たとえば、いつの日か、ぼくらの恣欲や気まぐれやらの方程式がほんとうに発見されてだ、それらのものが何に左右されるか、いかなる法則にもとづいて発生するか、どのように拡大していくか、これこれの場合にはどこへ向って進んでいくか、といったようなことがわかってしまったら、つまり、ほんものの数学的方程式が発見されたら、そのときには人間、恐らく即座に欲求することをやめてしまうだろう、いや、確実に辞めてしまうに違いない。だいたい、一覧表に従って欲求するなんて、糞面白くもないだろう?それどころか、そうなったら人間は、たちまち人間であることをやめて、オルゴールのピンみたいなものになってしまうだろう。なぜって、欲望も意思も恣欲もない人間なんて、オルゴールの回転軸についているピンもいいところじゃないか?

 

つまり、人間に十二分の経済的満足とあらゆる幸福を浴びせかけたところで、人間はその恩知らずで無分別な性質から、オルゴールののピンではなく人間であるのだと主張したいがために愚行に走ったり、破壊や混沌までも愛するのだ。

 

社会主義社会への批判

われわれロシア人には、一般的に言って、ドイツ流の、ましてやフランス流の現実ばなれした馬鹿げたロマンチストはかつて存在したためしがなかった。つまり、足元の大地が裂けようと、全フランスがバリケードの上で死に絶えようと、びくりともするものでもなく、たとえ義理にでも変わってみせようことか、あいも変わらず自分たちの現実ばなれした歌をうたいつづける、要するに、馬鹿は死ななきゃ直らない、と言った手合いである。ところが、わがロシアの地には、馬鹿がいない。これは周知の事実で、そこにこそ、ドイツなどのほかの土地とわが国の相違点があるのである。したがって、現実ばなれしたロマンチストも、わが国では純粋の形では育たない。
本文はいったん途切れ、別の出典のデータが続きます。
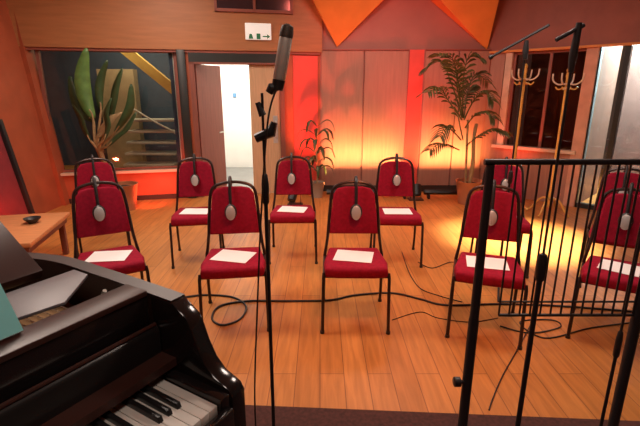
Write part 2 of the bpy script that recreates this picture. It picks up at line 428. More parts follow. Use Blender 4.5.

(中略)わがロマンチストの性格は、ヨーロッパ流の現実ばなれした連中とはまったく正反対で、ヨーロッパ流の物指など、どれもこれも物の役にも立ちはしないのだ。

西欧とロシアは国民の性質という根本的なところから違うので、西欧の思想という服を借りてロシアに着せてみたところで、自分に合わない服を着こなすことなどできないのだと主張している。

人類にとってのゴールとは何なのか

そして、人間は創造的な動物であり、道を切り開いていく使命を負っているが、目的達成のためのプロセスだけを好み、目的に到達し、もう何も探すものがない状態になることを本能的に恐れているという。

人類がこの地上においてめざしているいっさいの目的もまた、生そのもののなかにこそ含まれており、目的それ自体のなかには存在していないのかもしれない。
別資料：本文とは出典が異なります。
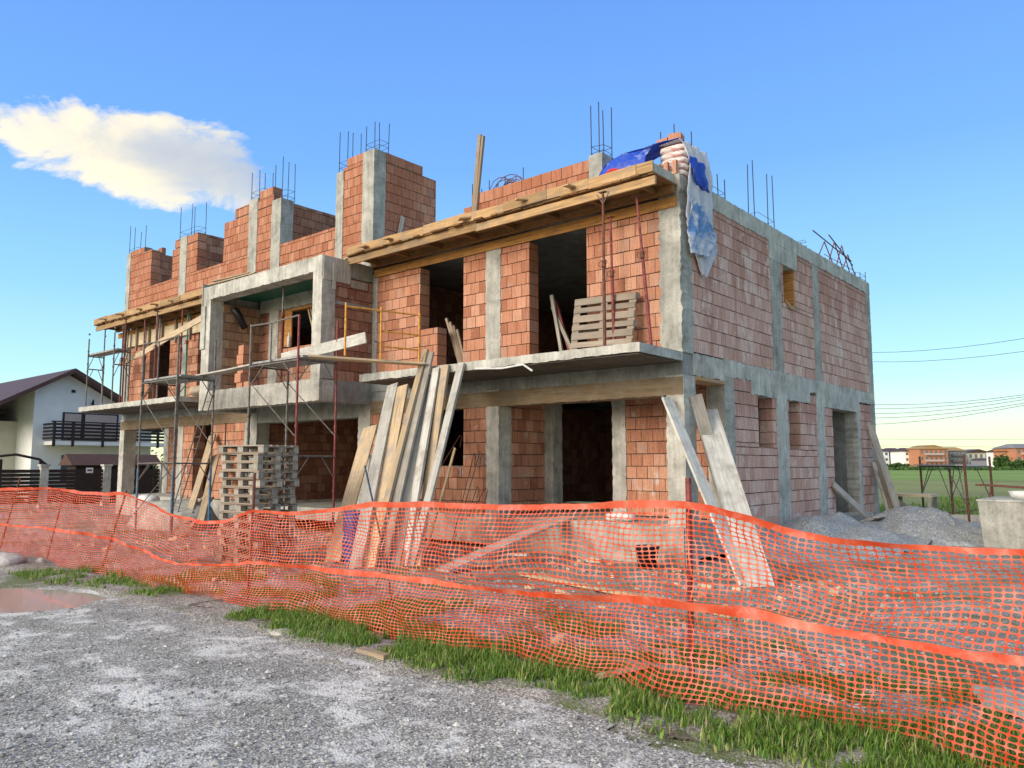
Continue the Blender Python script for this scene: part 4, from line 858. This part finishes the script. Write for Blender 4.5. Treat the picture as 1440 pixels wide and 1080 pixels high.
lump('stone', tuple(at(8, 790, 2, .05)), .42, .3, .15, M_STONE, 'large pale stone at the left edge beyond the puddle', 'stone', 8)
lump('stone', tuple(at(58, 790, 2, .03)), .10, .08, .07, M_STONE, 'small white stone between the grass clumps at the left', 'stone', 9)
lump('stone', tuple(at(372, 873, 2, .01)), .06, .05, .03, M_STONE, 'small stone behind the flat pale stone', 'stone', 10)
for i, (a_, b_, w, lb) in enumerate(((at(506, 914, 2, .05), at(544, 924, 2, .05), .09, 'short timber offcut at the gravel edge'), (at(838, 953, 2, .06), at(905, 938, 2, .10), .13, 'thick plank end pushed out under the net'),
        (at(1020, 966, 2, .08), at(1150, 990, 2, .06), .12, 'weathered board lying in the grass behind the net'), (at(730, 806, 2, .05), at(915, 842, 2, .05), .10, 'long pale lath lying on the rubble behind the net'),
        (at(905, 836, 2, .04), at(1030, 866, 2, .04), .10, 'pale lath lying before the big corner boards'), (at(830, 925, 2, .05), at(990, 948, 2, .06), .10, 'grey board half hidden in the grass behind the net'),
        (at(690, 778, 2, .2), at(742, 780, 2, .2), .08, 'short pale batten on the ground before the porch'))):
    plank('plank', a_, b_, w, .045, [M_WL, M_WL, M_WG, M_WL, M_WL, M_WG, M_WW][i], lb, side=(.3, 1, 0))
plank('plank', at(622, 803, 2, .05), (-2.6, .1, .72), .32, .05, M_WW, 'grey ramp plank rising to the porch slab', side=(1, .1, 0))
o = MB().box(-.16, .16, -.22, .22, 0, .05).build('paving_slab', M_CW); o.location = at(1412, 990, 2, .04); o.rotation_euler = (.05, .1, .4); tag(o, 'pale concrete slab piece in the grass at the right', 'slab')
o = MB().box(-.03, .03, -.05, .05, 0, .09).box(.05, .08, -.05, .05, 0, .1).build('broken_tile', M_CW); o.location = at(940, 928, 2, .02); tag(o, 'two small white shards standing in the grass behind the net', 'shards')
# concrete tank
t = thing('concrete_tank', 'grey concrete tank with a pipe and white tub on top, at the right edge', 'tank', (4.3, 7.9, 0))
MB().loft([[(3.25, 6.95, 0), (5.5, 6.95, 0), (5.5, 8.9, 0), (3.25, 8.9, 0)], [(3.18, 6.9, .96), (5.55, 6.9, .96), (5.55, 8.95, .96), (3.18, 8.95, .96)]]).build('tank_body', M_C, t)
MB().box(3.16, 5.57, 6.88, 8.97, .961, 1.0).build('tank_rim', M_CB, t)
mb = MB(); [mb.tube([(2.95+.05*i, 8.1+.12*i, 1.28), (4.3, 8.3+.12*i, 1.2)], .02, 6) for i in range(3)]; [mb.tube([(3.2+.7*i, 8.2, 1.0), (3.25+.7*i, 8.2, 1.27)], .02, 6) for i in range(2)]
o = mb.build('pipe_bundle', M_RUST, loc=(3.6, 8.2, 1)); tag(o, 'rusty pipes lying on stubs over the concrete tank', 'pipes')
o = MB().loft([[(4.0+r_*math.cos(a), 7.9+r_*.7*math.sin(a), z) for a in [2*math.pi*i/16 for i in range(16)]] for r_, z in ((.34, 1.005), (.40, 1.16), (.38, 1.16), (.3, 1.04))]).build('white_tub', M_WHITE, loc=(4, 7.9, 1), smooth=True); tag(o, 'white plastic tub on the concrete tank', 'tub')
mb = MB(); [mb.tube([(4.15+.17*math.cos(a*.6)+.01*k, 8.0, 1.3+.15*math.sin(a*.6)+.01*k) for a in range(11)], .012, 5) for k in range(3)]; o = mb.build('rope', M_WL, loc=(4.1, 8, 1.2)); tag(o, 'tan looped hose on the white tub', 'hose')
# sand heaps
def heap(name, cx, cy, rx, ry, h, label, seed):
    n = 60; v = []; f = []
    for j in range(n):
        for i in range(n):
            u = -1+2*i/(n-1); w = -1+2*j/(n-1); r_ = math.hypot(u, w)*(1+.22*fb(u+seed, w, 1.6, 3)); k = max(0, 1-r_)
            z = h*min(1.0, 1.25*k**.85)*(1+.30*fb(u*1.5+seed, w*1.5, 1.8, 4))+.035*fb(u+seed, w, 7, 4)*(k > 0); v.append((cx+rx*u, cy+ry*w, z-.03))
    for j in range(n-1):
        for i in range(n-1): f.append((j*n+i, j*n+i+1, (j+1)*n+i+1, (j+1)*n+i))
    mb = MB(); mb.add(v, f); o = mb.build(name, M_SAND, loc=(cx, cy, 0), smooth=True); return tag(o, label, 'sand heap')
heap('sand_heap', .45, 5.2, 1.9, 3.6, .62, 'long heap of grey sand along the foot of the side wall', 1)
heap('sand_heap', 1.6, 8.5, 1.9, 2.4, .66, 'rounded heap of grey sand beside the concrete tank', 5)
# right-hand scaffold frames and trestle
t = thing('old_scaffold', 'old rusty scaffold frames standing in the field beyond the sand', 'scaffold', (1.6, 12.3, 0))
def zat(px, py, y): return Vector(at(px, py, 1, y))
fr = [(1293, 642, 735, 13.3), (1335, 658, 745, 11.6), (1355, 640, 757, 9.6), (1391, 642, 702, 13.0)]
for (px, yt, yb, Y) in fr:
    q = zat(px, yt, Y); MB().tube([(q.x+.05, Y, 0), (q.x, Y, q.z)], .03, 7).build('post', M_RUST, t)
a_ = zat(1293, 659, 13.3); b_ = zat(1355, 658, 9.6); c_ = zat(1335, 660, 11.6); d_ = zat(1391, 658, 13.0)
a_.z = b_.z = c_.z = d_.z = 1.68
for p_, q_ in ((a_, b_), (c_, d_), (a_, c_), (b_, d_)): MB().tube([p_, q_], .022, 6).build('frame_bar', M_STEEL, t)
MB().beam(a_+Vector((0, 0, .04)), b_+Vector((0, 0, .04)), .03, .35, (0, 0, 1)).build('platform', M_PLAT, t)
for p_, q_ in ((a_, b_), (c_, d_), (b_, c_), (a_, c_)): MB().tube([p_-Vector((0, 0, .9)), p_.lerp(q_, .35)], .013, 5).tube([q_-Vector((0, 0, .9)), q_.lerp(p_, .35)], .013, 5).build('brace', M_STEEL, t)
MB().tube([a_-Vector((0, 0, 1.2)), c_-Vector((0, 0, 1.25)), d_-Vector((0, 0, 1.15))], .012, 5).tube([a_-Vector((0, 0, 1.45)), b_-Vector((0, 0, 1.4))], .015, 5).build('tie_bar', M_RUST, t)
t = thing('trestle', 'small grey wooden trestle table by the far corner of the side wall', 'trestle', (.6, 12.3, 0))
MB().box(.1, 1.15, 12.2, 13.0, .82, .90).build('top', M_WLX, t)
for x, y in ((.15, 12.25), (1.08, 12.25), (.15, 12.95), (1.08, 12.95)): MB().box(x-.05, x+.05, y-.05, y+.05, 0, .819).build('leg', M_WG, t)
MB().beam((.2, 12.2, .75), (1.05, 12.2, .1), .1, .03).build('brace', M_WG, t)
plank('plank', (1.0, 12.0, .25), (2.6, 11.0, .35), .2, .04, M_WW, 'pale board lying under the field scaffold frames', side=(0, 0, 1))
# ================================================================== NEIGHBOUR HOUSE AND FENCE (left)
t = thing('neighbour_house', 'white rendered neighbour house with brown gabled roof and dark timber balcony', 'house', (-40, 4, 0))
X0 = -36.0
def gable(mb, x, y0, yr, y1, z0, ze, zr, ze2): return [(x, y0, z0), (x, y1, z0), (x, y1, ze2), (x, yr, zr), (x, y0, ze)]
MB().loft([gable(0, X0, 1.6, 3.1, 7.4, 0, 5.35, 6.25, 3.9), gable(0, X0-11, 1.6, 3.1, 7.4, 0, 5.35, 6.25, 3.9)]).build('wall', M_REN, t)
def roofslab(p0, p1, x0, x1, th): 
    mb = MB(); mb.loft([[(x0, p0[0], p0[1]), (x0, p1[0], p1[1]), (x0, p1[0], p1[1]+th), (x0, p0[0], p0[1]+th)], [(x1, p0[0], p0[1]), (x1, p1[0], p1[1]), (x1, p1[0], p1[1]+th), (x1, p0[0], p0[1]+th)]]); return mb
roofslab((-1.0, 3.95), (3.1, 6.30), X0+.8, X0-12, .22).build('roof', M_ROOF, t)
roofslab((3.1, 6.30), (8.2, 3.5), X0+.8, X0-12, .22).build('roof', M_ROOF, t)
MB().box(X0-12, X0-2.2, -1.3, 1.6, 0, 3.9).build('side_wing', M_REN2, t)
roofslab((-2.6, 2.9), (1.0, 4.3), X0-2.0, X0-6, .18).build('porch_roof', M_DKW, t)
w = MB().box(X0-.02, X0+.06, 2.9, 5.6, 2.95, 4.35).build('balcony_door', M_DKW, t)
MB().box(X0+.05, X0+.09, 2.98, 3.75, 3.05, 4.28).box(X0+.05, X0+.09, 3.95, 5.5, 3.05, 4.28).build('pane', M_CURT, w)
MB().box(X0, X0+1.3, 2.1, 8, 2.68, 2.86).build('balcony_floor', M_REN, t)
mb = MB(); [mb.box(X0+1.2, X0+1.24, 2.05, 8, z, z+.11) for z in (2.95, 3.12, 3.29, 3.46, 3.63)]; mb.box(X0+1.16, X0+1.28, 2.0, 8, 3.78, 3.84)
[mb.box(X0+1.25, X0+1.33, y, y+.12, 2.6, 3.78) for y in (2.05, 2.9, 4.3, 5.7, 7.1)]; [mb.box(X0+.05, X0+1.2, 2.03, 2.07, z, z+.11) for z in (2.95, 3.12, 3.29, 3.46, 3.63)]; mb.build('balcony_railing', M_DKW, t)
MB().box(X0, X0+.04, 2.95, 5.6, .9, 2.2).build('window', M_GLASS, t); MB().box(X0, X0+.05, 3.25, 3.42, 5.35, 5.5).build('vent', M_DKW, t)
MB().tube([(X0+.1, 4.25, 4.8), (X0+.2, 4.25, 5.05)], [.08, .03], 8).tube([(X0, 4.25, 4.7), (X0+.15, 4.25, 4.78)], .02, 5).build('wall_lamp', M_BLACK, t)
t = thing('garden_shed', 'low garden shed with dark red roof behind the dark fence', 'shed', (-31, 3, 0))
MB().box(-31.5, -30.5, 1.6, 5.0, 0, 1.75).build('wall', M_DKW, t); MB().loft([[(-31.7, 1.3, 1.7), (-30.1, 1.3, 1.7), (-30.9, 1.3, 2.2)], [(-31.7, 5.3, 1.7), (-30.1, 5.3, 1.7), (-30.9, 5.3, 2.2)]]).build('roof', M_ROOF, t)
FX = -28.0; dy = 2.4; y = -.52-3*dy; i = 0
pfence = None
names = ['far left outside', 'left outside', 'left edge', 'behind the white column', 'beside the sign', 'third in view', 'fourth in view', 'fifth', 'sixth', 'seventh']
t = thing('garden_fence', 'dark horizontal board fence with grey concrete posts in front of the neighbour house', 'fence', (FX, 1, 0))
while y < 16:
    MB().box(FX-.13, FX+.13, y-.14, y+.14, 0, 1.66).build('fence_post', M_CB, t); MB().box(FX-.17, FX+.17, y-.18, y+.18, 1.661, 1.74).build('post_cap', M_CB, t)
    mb = MB(); [mb.box(FX-.02+.015*(k % 2), FX+.02+.015*(k % 2), y+.142, y+dy-.142, .2+.15*k, .2+.15*k+.135) for k in range(9)]; mb.build('fence_panel', M_DKW, t); y += dy
mb = MB().box(FX+.05, FX+.065, 1.05, 1.32, 1.38, 1.60, 0); mb.box(FX+.066, FX+.07, 1.09, 1.28, 1.46, 1.53, 1); o = mb.build('fence_sign', [M_WHITE, flat('sign violet', (.12, .05, .15), .5)], loc=(FX, 1.2, 1.4)); tag(o, 'small white notice with a dark stripe on the dark fence', 'sign')
t = thing('garden_arch', 'low dark garden pergola behind the fence at the left edge', 'pergola', (-31, -1, 0))
mb = MB(); mb.tube([(-31, -2.6, 1.4), (-31, -1.8, 2.0), (-31, -.6, 2.15), (-31, .3, 1.95), (-31, .6, 1.7)], .06, 5).build('arch', M_DKW, t)
for yy in (-2.4, -1.2, .3): MB().box(-31.05, -30.95, yy, yy+.1, 0, 1.95).build('post', M_DKW, t)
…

人間の生きる意味は生きることにあって、そこに目的は存在しないということだろうか。

つまり、何かを求め彷徨い生きていくことが人間の本質であって、探し当てることは望んでいないということだろうか。

 

ハンターハンター(漫画)に、主人公の父親のジンと言う人物の「大切なものは欲しいものより先に来た」というセリフを思い出しました。
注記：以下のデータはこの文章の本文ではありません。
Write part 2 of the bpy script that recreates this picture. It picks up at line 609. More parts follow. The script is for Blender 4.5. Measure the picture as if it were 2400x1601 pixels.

オレはいつも現在オレが必要としてるものを追ってる。実はその先にある「本当に欲しいもの」なんてどうでもいいくらいにな。ネットで知り合って、オフ会で意気投合したそいつらは皆オレより年上で、普通の会社員や院生やフリーターだったりした。オレの素性と計画を打ち明けたら連中は、法人設立に関わる雑事を進んでこなし、なけなしの生活費から寄付までくれた。念願かなって、王墓の中に足を踏み入れたとき、オレが一番嬉しかったのは、ずっと願ってた王墓の「真実」を目の当たりにした事じゃなく、一緒に中へ入った連中と顔を見合わせて握手した瞬間だった。そいつらは今も無償で役員をしながら、オレに生きた情報をくれる。この連中と比べたら、王墓の「真実」はただのおまけさ。大切なものは、欲しいものより先に来た。